INSTRUCTION: All of the lines below are to be transcribed faithfully, with pictures excluded from the copy.

DATA LINES:

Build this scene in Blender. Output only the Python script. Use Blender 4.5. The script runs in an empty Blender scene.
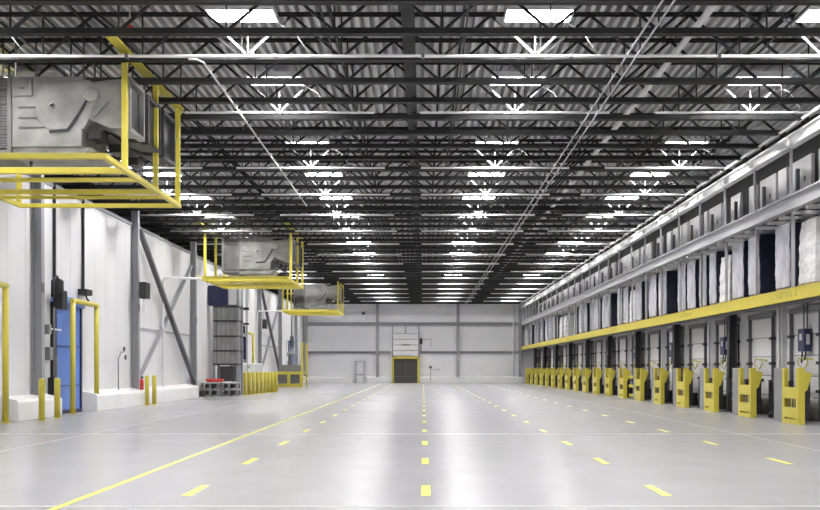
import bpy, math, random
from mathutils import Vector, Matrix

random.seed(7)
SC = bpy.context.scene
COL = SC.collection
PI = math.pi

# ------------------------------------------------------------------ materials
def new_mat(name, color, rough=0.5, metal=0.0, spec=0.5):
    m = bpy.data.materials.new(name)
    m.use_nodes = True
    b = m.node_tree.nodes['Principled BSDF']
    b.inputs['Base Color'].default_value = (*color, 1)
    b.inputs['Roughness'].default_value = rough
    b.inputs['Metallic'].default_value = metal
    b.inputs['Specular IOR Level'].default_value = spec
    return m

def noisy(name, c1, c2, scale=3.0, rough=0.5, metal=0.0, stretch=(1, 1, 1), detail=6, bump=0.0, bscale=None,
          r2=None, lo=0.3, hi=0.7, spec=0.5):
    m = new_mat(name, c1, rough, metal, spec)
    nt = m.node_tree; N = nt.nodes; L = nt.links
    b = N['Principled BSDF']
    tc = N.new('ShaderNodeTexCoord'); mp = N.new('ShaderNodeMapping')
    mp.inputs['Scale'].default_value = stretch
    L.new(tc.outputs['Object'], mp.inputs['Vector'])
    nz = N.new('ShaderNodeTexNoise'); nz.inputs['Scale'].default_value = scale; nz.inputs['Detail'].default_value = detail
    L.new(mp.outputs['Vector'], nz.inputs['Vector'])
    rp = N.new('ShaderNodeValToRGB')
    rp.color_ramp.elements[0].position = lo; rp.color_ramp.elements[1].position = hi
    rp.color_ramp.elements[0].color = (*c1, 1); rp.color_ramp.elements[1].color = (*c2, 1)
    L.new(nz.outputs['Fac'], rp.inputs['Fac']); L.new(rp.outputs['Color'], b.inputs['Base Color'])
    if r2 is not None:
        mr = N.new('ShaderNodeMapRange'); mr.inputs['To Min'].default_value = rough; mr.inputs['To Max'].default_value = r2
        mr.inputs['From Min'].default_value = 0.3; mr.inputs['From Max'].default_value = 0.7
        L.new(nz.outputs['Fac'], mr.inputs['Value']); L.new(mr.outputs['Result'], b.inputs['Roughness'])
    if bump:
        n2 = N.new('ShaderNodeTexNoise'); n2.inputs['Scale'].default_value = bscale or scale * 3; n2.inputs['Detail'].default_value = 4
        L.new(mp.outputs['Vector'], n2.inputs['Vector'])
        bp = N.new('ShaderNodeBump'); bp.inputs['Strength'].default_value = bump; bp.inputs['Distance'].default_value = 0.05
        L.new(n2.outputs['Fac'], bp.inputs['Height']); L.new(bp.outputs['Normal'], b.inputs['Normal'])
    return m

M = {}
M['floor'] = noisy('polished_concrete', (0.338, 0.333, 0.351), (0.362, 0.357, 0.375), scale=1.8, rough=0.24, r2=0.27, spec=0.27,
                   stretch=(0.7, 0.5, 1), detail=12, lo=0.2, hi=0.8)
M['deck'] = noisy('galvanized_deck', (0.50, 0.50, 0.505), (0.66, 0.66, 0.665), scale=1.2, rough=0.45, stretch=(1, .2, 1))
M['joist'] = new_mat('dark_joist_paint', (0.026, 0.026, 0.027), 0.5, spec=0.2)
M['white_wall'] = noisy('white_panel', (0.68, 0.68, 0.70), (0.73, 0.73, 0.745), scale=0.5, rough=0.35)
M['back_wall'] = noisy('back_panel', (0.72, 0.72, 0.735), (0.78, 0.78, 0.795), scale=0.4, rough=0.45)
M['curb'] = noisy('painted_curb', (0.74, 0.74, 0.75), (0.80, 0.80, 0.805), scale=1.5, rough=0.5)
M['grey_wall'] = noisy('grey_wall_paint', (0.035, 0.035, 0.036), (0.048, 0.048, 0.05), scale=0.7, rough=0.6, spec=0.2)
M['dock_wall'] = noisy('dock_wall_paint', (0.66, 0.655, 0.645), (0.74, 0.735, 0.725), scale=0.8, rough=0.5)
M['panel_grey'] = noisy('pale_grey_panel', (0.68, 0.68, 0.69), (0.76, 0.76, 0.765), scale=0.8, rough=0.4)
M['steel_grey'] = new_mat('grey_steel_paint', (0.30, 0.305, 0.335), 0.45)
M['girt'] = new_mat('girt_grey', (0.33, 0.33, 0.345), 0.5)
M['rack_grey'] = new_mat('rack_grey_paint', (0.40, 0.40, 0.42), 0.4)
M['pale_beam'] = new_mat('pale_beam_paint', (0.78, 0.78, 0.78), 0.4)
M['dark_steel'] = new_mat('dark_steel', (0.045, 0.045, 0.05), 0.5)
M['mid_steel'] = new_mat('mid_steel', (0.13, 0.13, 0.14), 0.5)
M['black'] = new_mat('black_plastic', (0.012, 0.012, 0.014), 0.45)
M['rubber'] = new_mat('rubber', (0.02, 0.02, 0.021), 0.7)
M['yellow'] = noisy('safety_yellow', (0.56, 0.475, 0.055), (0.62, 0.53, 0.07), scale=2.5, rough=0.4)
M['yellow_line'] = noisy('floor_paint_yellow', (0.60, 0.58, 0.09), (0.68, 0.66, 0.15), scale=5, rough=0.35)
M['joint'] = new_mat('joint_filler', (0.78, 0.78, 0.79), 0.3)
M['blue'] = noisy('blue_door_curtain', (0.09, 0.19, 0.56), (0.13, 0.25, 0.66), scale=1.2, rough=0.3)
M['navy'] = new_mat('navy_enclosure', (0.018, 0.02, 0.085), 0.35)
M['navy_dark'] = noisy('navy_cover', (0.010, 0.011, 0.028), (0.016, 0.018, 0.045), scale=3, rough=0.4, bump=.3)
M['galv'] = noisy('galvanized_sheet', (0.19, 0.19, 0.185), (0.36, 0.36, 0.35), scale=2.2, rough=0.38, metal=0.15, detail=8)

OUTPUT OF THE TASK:
Build this scene in Blender. Output only the Python script. Use Blender 4.5. The script runs in an empty Blender scene.
import bpy, math, random
from mathutils import Vector, Matrix

random.seed(7)
SC = bpy.context.scene
COL = SC.collection
PI = math.pi

# ------------------------------------------------------------------ materials
def new_mat(name, color, rough=0.5, metal=0.0, spec=0.5):
    m = bpy.data.materials.new(name)
    m.use_nodes = True
    b = m.node_tree.nodes['Principled BSDF']
    b.inputs['Base Color'].default_value = (*color, 1)
    b.inputs['Roughness'].default_value = rough
    b.inputs['Metallic'].default_value = metal
    b.inputs['Specular IOR Level'].default_value = spec
    return m

def noisy(name, c1, c2, scale=3.0, rough=0.5, metal=0.0, stretch=(1, 1, 1), detail=6, bump=0.0, bscale=None,
          r2=None, lo=0.3, hi=0.7, spec=0.5):
    m = new_mat(name, c1, rough, metal, spec)
    nt = m.node_tree; N = nt.nodes; L = nt.links
    b = N['Principled BSDF']
    tc = N.new('ShaderNodeTexCoord'); mp = N.new('ShaderNodeMapping')
    mp.inputs['Scale'].default_value = stretch
    L.new(tc.outputs['Object'], mp.inputs['Vector'])
    nz = N.new('ShaderNodeTexNoise'); nz.inputs['Scale'].default_value = scale; nz.inputs['Detail'].default_value = detail
    L.new(mp.outputs['Vector'], nz.inputs['Vector'])
    rp = N.new('ShaderNodeValToRGB')
    rp.color_ramp.elements[0].position = lo; rp.color_ramp.elements[1].position = hi
    rp.color_ramp.elements[0].color = (*c1, 1); rp.color_ramp.elements[1].color = (*c2, 1)
    L.new(nz.outputs['Fac'], rp.inputs['Fac']); L.new(rp.outputs['Color'], b.inputs['Base Color'])
    if r2 is not None:
        mr = N.new('ShaderNodeMapRange'); mr.inputs['To Min'].default_value = rough; mr.inputs['To Max'].default_value = r2
        mr.inputs['From Min'].default_value = 0.3; mr.inputs['From Max'].default_value = 0.7
        L.new(nz.outputs['Fac'], mr.inputs['Value']); L.new(mr.outputs['Result'], b.inputs['Roughness'])
    if bump:
        n2 = N.new('ShaderNodeTexNoise'); n2.inputs['Scale'].default_value = bscale or scale * 3; n2.inputs['Detail'].default_value = 4
        L.new(mp.outputs['Vector'], n2.inputs['Vector'])
        bp = N.new('ShaderNodeBump'); bp.inputs['Strength'].default_value = bump; bp.inputs['Distance'].default_value = 0.05
        L.new(n2.outputs['Fac'], bp.inputs['Height']); L.new(bp.outputs['Normal'], b.inputs['Normal'])
    return m

M = {}
M['floor'] = noisy('polished_concrete', (0.338, 0.333, 0.351), (0.362, 0.357, 0.375), scale=1.8, rough=0.24, r2=0.27, spec=0.27,
                   stretch=(0.7, 0.5, 1), detail=12, lo=0.2, hi=0.8)
M['deck'] = noisy('galvanized_deck', (0.50, 0.50, 0.505), (0.66, 0.66, 0.665), scale=1.2, rough=0.45, stretch=(1, .2, 1))
M['joist'] = new_mat('dark_joist_paint', (0.026, 0.026, 0.027), 0.5, spec=0.2)
M['white_wall'] = noisy('white_panel', (0.68, 0.68, 0.70), (0.73, 0.73, 0.745), scale=0.5, rough=0.35)
M['back_wall'] = noisy('back_panel', (0.72, 0.72, 0.735), (0.78, 0.78, 0.795), scale=0.4, rough=0.45)
M['curb'] = noisy('painted_curb', (0.74, 0.74, 0.75), (0.80, 0.80, 0.805), scale=1.5, rough=0.5)
M['grey_wall'] = noisy('grey_wall_paint', (0.035, 0.035, 0.036), (0.048, 0.048, 0.05), scale=0.7, rough=0.6, spec=0.2)
M['dock_wall'] = noisy('dock_wall_paint', (0.66, 0.655, 0.645), (0.74, 0.735, 0.725), scale=0.8, rough=0.5)
M['panel_grey'] = noisy('pale_grey_panel', (0.68, 0.68, 0.69), (0.76, 0.76, 0.765), scale=0.8, rough=0.4)
M['steel_grey'] = new_mat('grey_steel_paint', (0.30, 0.305, 0.335), 0.45)
M['girt'] = new_mat('girt_grey', (0.33, 0.33, 0.345), 0.5)
M['rack_grey'] = new_mat('rack_grey_paint', (0.40, 0.40, 0.42), 0.4)
M['pale_beam'] = new_mat('pale_beam_paint', (0.78, 0.78, 0.78), 0.4)
M['dark_steel'] = new_mat('dark_steel', (0.045, 0.045, 0.05), 0.5)
M['mid_steel'] = new_mat('mid_steel', (0.13, 0.13, 0.14), 0.5)
M['black'] = new_mat('black_plastic', (0.012, 0.012, 0.014), 0.45)
M['rubber'] = new_mat('rubber', (0.02, 0.02, 0.021), 0.7)
M['yellow'] = noisy('safety_yellow', (0.56, 0.475, 0.055), (0.62, 0.53, 0.07), scale=2.5, rough=0.4)
M['yellow_line'] = noisy('floor_paint_yellow', (0.60, 0.58, 0.09), (0.68, 0.66, 0.15), scale=5, rough=0.35)
M['joint'] = new_mat('joint_filler', (0.78, 0.78, 0.79), 0.3)
M['blue'] = noisy('blue_door_curtain', (0.09, 0.19, 0.56), (0.13, 0.25, 0.66), scale=1.2, rough=0.3)
M['navy'] = new_mat('navy_enclosure', (0.018, 0.02, 0.085), 0.35)
M['navy_dark'] = noisy('navy_cover', (0.010, 0.011, 0.028), (0.016, 0.018, 0.045), scale=3, rough=0.4, bump=.3)
M['galv'] = noisy('galvanized_sheet', (0.19, 0.19, 0.185), (0.36, 0.36, 0.35), scale=2.2, rough=0.38, metal=0.15, detail=8)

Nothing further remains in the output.